Muitas sentenças passaram a assumir como “verdade” o que é uma mera possibilidade. São acolhidas as versões que vão ao encontro das convicções dos atores jurídicos (e dos milhões de julgadores), mesmo que os fatos afirmados não encontrem respaldo nas provas produzidas ao longo do processo. Aliás, se verifica uma mutação na valoração da prova: a prova vista como positividade (a “boa prova”, a informação útil, etc.) é apenas aquela que confirma a hipótese já assumida como verdadeira pelo julgador ou pela “voz das ruas”. A verdade judicial passa a ser aquilo que o juiz afirma ser “verdade” a partir de “convicções” prévias (leia-se: preconceitos e pré-compreensões), mesmo que inexista prova nesse sentido (ressuscitou-se a máxima de viés autoritário: auctoritas facit veritas).

Em nome da “voz das ruas”, a natureza contramajoritária da função jurisdicional acaba por desaparecer, o que representa risco concreto aos direitos das minorias e facilita a opressão estatal. Como já se disse no início deste texto: sociedades autoritárias, produzem decisões autoritárias. Escutar a vox populi em um contexto autoritário equivale a abandonar não só o modelo de democracia constitucional como também qualquer pretensão de verdade e justiça.
     
Rubens Casara é Doutor em Direito, Mestre em Ciências Penais, Juiz de Direito do TJ/RJ e escreve a Coluna ContraCorrentes, aos sábados, com Giane Alvares, Marcelo Semer, Marcio Sotelo Felippe e Patrick Mariano.

GGN

quinta-feira, 11 de maio de 2017

Ao depor Lula denuncia sua condenação antecipada pela mídia

Lula denuncia condenação pela mídia: 55 capas de revistas, 1.146 manchetes e o equivalente a 12 partidas de futebol contra ele no JN.
Foto montagem
O depoimento de Lula em Curitiba, seis trechos que considerados os mais relevantes. No total, são cerca de 27 minutos do total de 5 horas.

Do ponto-de-vista da defesa, o mais importante foi a denúncia final do ex-presidente de que sofreu um verdadeiro justiçamento antecipado pela mídia, o que significa que Moro não terá como absolvê-lo.

Pelas perguntas que fez — mas não foram respondidas — , Moro trabalha na linha do power point do procurador Deltan Dallagnol, inclusive na tentativa de alinhavar o mensalão ao petrolão tendo Lula como o poderoso capo de todo o esquema.

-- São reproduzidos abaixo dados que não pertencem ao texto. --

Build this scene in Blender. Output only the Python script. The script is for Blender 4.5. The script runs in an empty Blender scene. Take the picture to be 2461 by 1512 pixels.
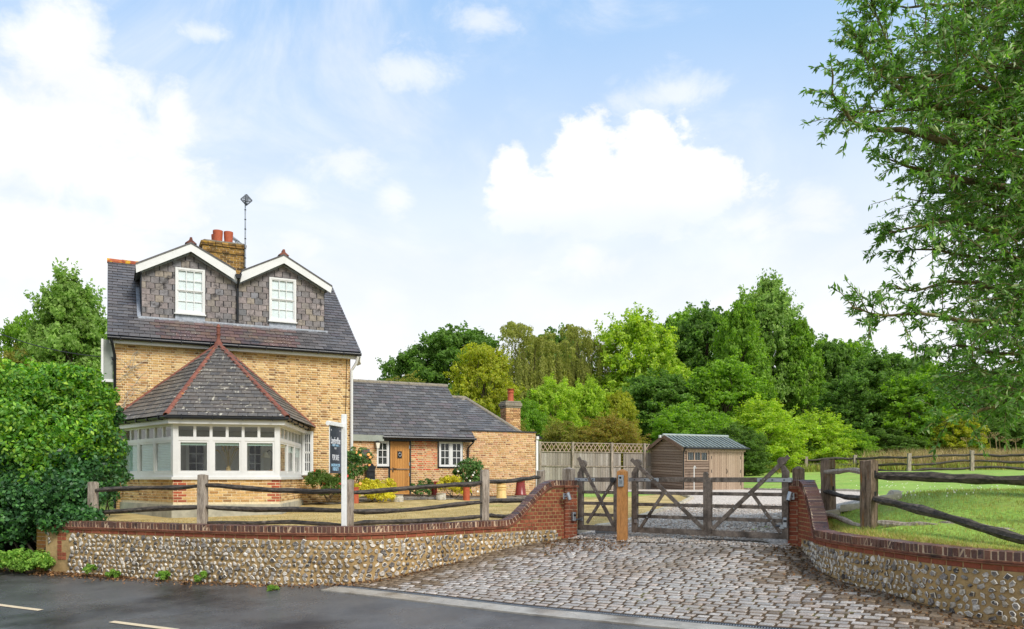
import bpy, bmesh, math, random
import numpy as np
from mathutils import Vector, Matrix, geometry
random.seed(7)
rng = np.random.default_rng(7)
R = math.radians
FPX, CU, HV, EYE = 1950.0, 1230.5, 1148.0, 2.0     # focal length and principal point of the photograph, eye height
sc = bpy.context.scene
# ------------------------------------------------------------------ camera
cam = bpy.data.cameras.new('camera'); camo = bpy.data.objects.new('camera', cam); sc.collection.objects.link(camo)
camo.location = (0, 0, EYE); camo.rotation_euler = (R(90), 0, 0)
cam.sensor_width = 36; cam.lens = FPX / 2461 * 36; cam.shift_y = (HV - 756) / 2461; cam.clip_end = 5000; cam.clip_start = .1
sc.camera = camo
# ------------------------------------------------------------------ sky, sun, exposure
SUN_EL, SUN_AZ = R(44), R(140)        # azimuth clockwise from +Y: behind the camera, to the right
w = bpy.data.worlds.new('World'); sc.world = w; w.use_nodes = True
nt = w.node_tree; nt.nodes.clear(); N = nt.nodes; L = nt.links
def nd(t, **k):
    n = N.new(t)
    for a, b in k.items(): setattr(n, a, b)
    return n
def mth(op, a, b=None, c=None, clamp=False):
    n = nd('ShaderNodeMath', operation=op, use_clamp=clamp)
    for i, v in enumerate((a, b, c)):
        if v is None: continue
        if isinstance(v, (int, float)): n.inputs[i].default_value = v
        else: L.new(v, n.inputs[i])
    return n.outputs[0]
def maprange(v, a, b, c=0, d=1):
    n = nd('ShaderNodeMapRange', interpolation_type='SMOOTHSTEP')
    L.new(v, n.inputs[0])
    for i, x in enumerate((a, b, c, d)): n.inputs[1 + i].default_value = x
    return n.outputs[0]
sky = nd('ShaderNodeTexSky', sky_type='NISHITA', sun_disc=False, sun_elevation=SUN_EL, sun_rotation=SUN_AZ, air_density=1.0, dust_density=1.0, ozone_density=1.0)
tc = nd('ShaderNodeTexCoord'); sep = nd('ShaderNodeSeparateXYZ'); L.new(tc.outputs['Generated'], sep.inputs[0])
X, Y, Z = sep.outputs
az = mth('ARCTAN2', X, Y)
el = mth('ARCSINE', Z)
# noise over (azimuth, elevation), elevation stretched so that clouds lie flat
comb = nd('ShaderNodeCombineXYZ'); L.new(az, comb.inputs[0]); L.new(mth('MULTIPLY', el, 1.5), comb.inputs[1])
def noise(vec, scale, detail=6, rough=.55, dist=0.0, off=(0, 0, 0)):
    m = nd('ShaderNodeMapping'); L.new(vec, m.inputs[0]); m.inputs['Location'].default_value = off
    n = nd('ShaderNodeTexNoise'); L.new(m.outputs[0], n.inputs['Vector']); n.inputs['Scale'].default_value = scale
    n.inputs['Detail'].default_value = detail; n.inputs['Roughness'].default_value = rough; n.inputs['Distortion'].default_value = dist
    return n.outputs['Fac']
n_big = noise(comb.outputs[0], 5, 7, .6)
n_fine = noise(comb.outputs[0], 13, 9, .64, .35, (3, 1, 0))
n_puff = noise(comb.outputs[0], 34, 6, .6, .2, (5, 1, 0))
n_wisp = noise(comb.outputs[0], 3.2, 8, .62, .6, (8, 2, 0))
def blob(u, v, ru, rv):
    a0 = math.atan((u - CU) / FPX); e0 = math.atan((HV - v) / FPX * math.cos(a0))
    da = mth('DIVIDE', mth('SUBTRACT', az, a0), ru / FPX); de = mth('DIVIDE', mth('SUBTRACT', el, e0), rv / FPX)
    return mth('SUBTRACT', 1.0, mth('POWER', mth('ADD', mth('MULTIPLY', da, da), mth('MULTIPLY', de, de)), .5))
def union(lst):
    r = lst[0]
    for b in lst[1:]: r = mth('MAXIMUM', r, b)
    return r
# heaped clouds: crisp tops, centre right, and the large bank on the left
heap = union([blob(1405, 400, 115, 125), blob(1565, 390, 135, 125), blob(1690, 440, 100, 100), blob(1300, 490, 150, 90), blob(1500, 490, 330, 90), blob(1225, 410, 55, 70)])
heap = mth('ADD', heap, mth('ADD', mth('MULTIPLY', mth('SUBTRACT', n_fine, .5), 1.1), mth('MULTIPLY', mth('SUBTRACT', n_puff, .5), .9)))
heap_m = mth('MULTIPLY', maprange(heap, .0, .34), maprange(el, .285, .345, .3, .93))      # crisp tops, a base that melts away
bank = union([blob(110, 330, 330, 190), blob(40, 300, 330, 150), blob(360, 450, 170, 120), blob(140, 120, 150, 130), blob(420, 290, 80, 90), blob(90, 560, 260, 110), blob(240, 200, 150, 70)])
bank = mth('ADD', bank, mth('ADD', mth('MULTIPLY', mth('SUBTRACT', n_fine, .5), 1.9), mth('MULTIPLY', mth('SUBTRACT', n_puff, .5), .5)))
bank_m = mth('MULTIPLY', maprange(bank, -.15, .75), .92)
soft = union([blob(970, 170, 190, 75), blob(1600, 230, 170, 60), blob(830, 400, 130, 70), blob(945, 480, 60, 60), blob(700, 470, 90, 45), blob(1960, 500, 100, 60), blob(700, 590, 130, 60), blob(480, 75, 90, 30), blob(1150, 50, 120, 50), blob(1400, 640, 160, 60), blob(1800, 540, 140, 60)])
soft = mth('ADD', soft, mth('MULTIPLY', mth('SUBTRACT', n_fine, .5), 2.6))
soft_m = mth('MULTIPLY', maprange(soft, .0, 1.0), .62)
wisp_m = mth('MULTIPLY', maprange(n_wisp, .44, .76), .62)
behind = maprange(Y, .25, -.1)                     # the rest of the sky, out of the frame, is half covered the same way
rest_m = mth('MULTIPLY', maprange(n_big, .42, .6), behind)
hor = maprange(el, .62, .10)                       # the sky pales to white towards the horizon
cl = union([heap_m, bank_m, soft_m, wisp_m, rest_m])
cl = mth('SUBTRACT', 1.0, mth('MULTIPLY', mth('SUBTRACT', 1.0, cl), mth('SUBTRACT', 1.0, mth('MULTIPLY', hor, .94))))
shade = noise(comb.outputs[0], 7, 5, .5, 0, (1, 4, 0))
SKY_K, CLOUD = .1, 5.9
cc = nd('ShaderNodeMix', data_type='RGBA'); L.new(maprange(shade, .35, .62), cc.inputs[0])
cc.inputs[6].default_value = (.93 * CLOUD, .94 * CLOUD, .965 * CLOUD, 1); cc.inputs[7].default_value = (1.0 * CLOUD, 1.0 * CLOUD, 1.0 * CLOUD, 1)
bl = nd('ShaderNodeMix', data_type='RGBA'); bl.inputs[0].default_value = .78      # thin haze over the clear blue
L.new(sky.outputs[0], bl.inputs[6]); bl.inputs[7].default_value = (2.1, 3.62, 5.75, 1)
mx = nd('ShaderNodeMix', data_type='RGBA'); L.new(cl, mx.inputs[0]); L.new(bl.outputs[2], mx.inputs[6]); L.new(cc.outputs[2], mx.inputs[7])
bg = nd('ShaderNodeBackground'); L.new(mx.outputs[2], bg.inputs[0]); bg.inputs[1].default_value = SKY_K
out = nd('ShaderNodeOutputWorld'); L.new(bg.outputs[0], out.inputs[0])
sun = bpy.data.lights.new('sun', 'SUN'); sun.energy = 2.0; sun.angle = R(20); sun.color = (1, .95, .87)
suno = bpy.data.objects.new('sun', sun); sc.collection.objects.link(suno)
sd = Vector((math.sin(SUN_AZ) * math.cos(SUN_EL), math.cos(SUN_AZ) * math.cos(SUN_EL), math.sin(SUN_EL)))
suno.rotation_euler = sd.to_track_quat('Z', 'Y').to_euler()
vs = sc.view_settings; sc.display_settings.display_device = 'sRGB'; vs.view_transform = 'Standard'; vs.look = 'None'; vs.exposure = 0.9; vs.gamma = 1; vs.use_curve_mapping = False
cy = sc.cycles
cy.use_denoising = True; cy.max_bounces = 8; cy.diffuse_bounces = 4; cy.glossy_bounces = 3; cy.transmission_bounces = 4; cy.transparent_max_bounces = 12; cy.caustics_reflective = False; cy.caustics_refractive = False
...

Sugerimos que o leitor assista à íntegra do depoimento, aqui, para fazer sua própria avaliação.

Pontos altos de Moro:
Passou ao público a ideia de que está dando amplo direito de defesa ao ex-presidente;

Explorou contradição entre depoimento anterior de Lula, quando o ex-presidente afirmou que sabia da reforma feita no triplex do Guarujá, e as afirmações atuais do ex-presidente de que não tinha conhecimento de que haveria uma reforma para tentar adequar o apartamento às suas necessidades.

Pontos altos do Ministério Público:
Lula fez uma retirada de R$ 7 milhões da sua empresa de palestras, porém não se preocupou em cobrir os custos de R$ 20 mil reais mensais com a guarda do acervo presidencial, mantido em depósito pela empreiteira OAS na Granero.

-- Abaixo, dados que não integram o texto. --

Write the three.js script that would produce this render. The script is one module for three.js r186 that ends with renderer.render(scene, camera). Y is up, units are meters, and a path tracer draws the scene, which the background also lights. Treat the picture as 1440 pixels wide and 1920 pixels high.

O estabelecimento, por conta de reuniões periódicas confirmadas pelo ex-presidente, de uma relação relativamente próxima entre Lula e o delator Léo Pinheiro, da OAS.

Pontos altos de Lula:
A demonstração de que vive em um apartamento com escada há anos e que, se tivesse de pedir um elevador de favor à OAS, o faria onde vive atualmente em São Bernardo do Campo.

A insistência na apresentação de provas materiais — um documento, qualquer documento — de que ele seja efetivamente dono do triplex, sem as quais a acusação fica num disse-me-disse.

A declaração de que Moro, como alguém que soltou e mandou grampear Alberto Youseff, poderia saber tanto quanto ele, Lula, sobre corrupção no interior da Petrobras.

O argumento de que os presos preventivamente, réus confessos, usam o nome de Lula como forma de garantir liberdade enquanto assistem a outros delatores, já soltos, viver uma vida boa com o dinheiro dos negócios escusos que promoveram.

O argumento de que ele, Lula, sofre um massacre midiático, um justiçamento nas emissoras de rádio e TV e nas manchetes de jornais que torna irreversível sua condenação. Lula relembrou que o uso da imprensa foi citado como ferramenta importante pelo próprio juiz Moro, em artigo que escreveu sobre a Operação Mãos Limpas, da Itália.